I knew marijuana and CBD was common across Liberia, but I didn’t expect coke to be the drug of choice. Today I see the venerable Stephen Ellis has given us a history of the drug trade in West Africa:

South American cocaine traders are reacting against the saturation of the North American market, the growing importance of Mexican drug gangs, and effective interdiction along the Caribbean smuggling routes. These factors have induced them to make a strategic shift towards the European market, making use of West Africa’s conducive political environment and the existence of well-developed West African smuggling networks.

Some leading Latin American cocaine traders are even physically relocating to West Africa and moving a considerable part of their business operations to a more congenial location, just as any multinational company might do in the world of legal business.

…Some observers believe that the next step for Latin American cocaine traders might be to commence large-scale production in West Africa.
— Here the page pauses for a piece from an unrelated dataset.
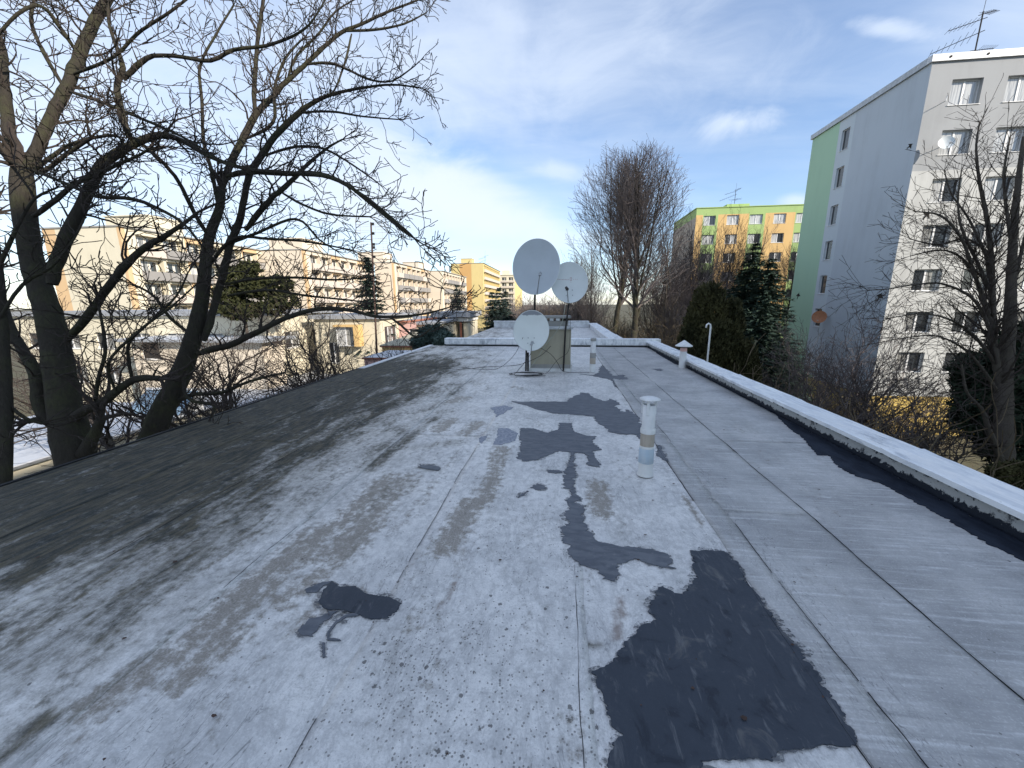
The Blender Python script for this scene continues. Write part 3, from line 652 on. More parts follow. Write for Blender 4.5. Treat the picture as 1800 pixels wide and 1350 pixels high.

…indeed there is evidence that drug money is funding political campaigns and affecting political relations in several West African countries.

…expertise in smuggling, the weakness of law-enforcement agencies, and the official tolerance of, or even participation in, certain types of crime, constitute a form of social and political capital that accumulates over time.

One thought on “Globalization of the drug trade

  1. A large and growing problem Chris, you’re quite right to raise it. The recent Guinea Bissau coup and perhaps the one in Guinea was alledgedly tied up with the drugs trade, and there’s a case closing in Sierra Leone right now on a similar bent (http://www.news.sl/drwebsite/publish/article_200511626.shtml).

    West Africa, sadly, is only a medium-sized plane ride from the north-east tip of South America.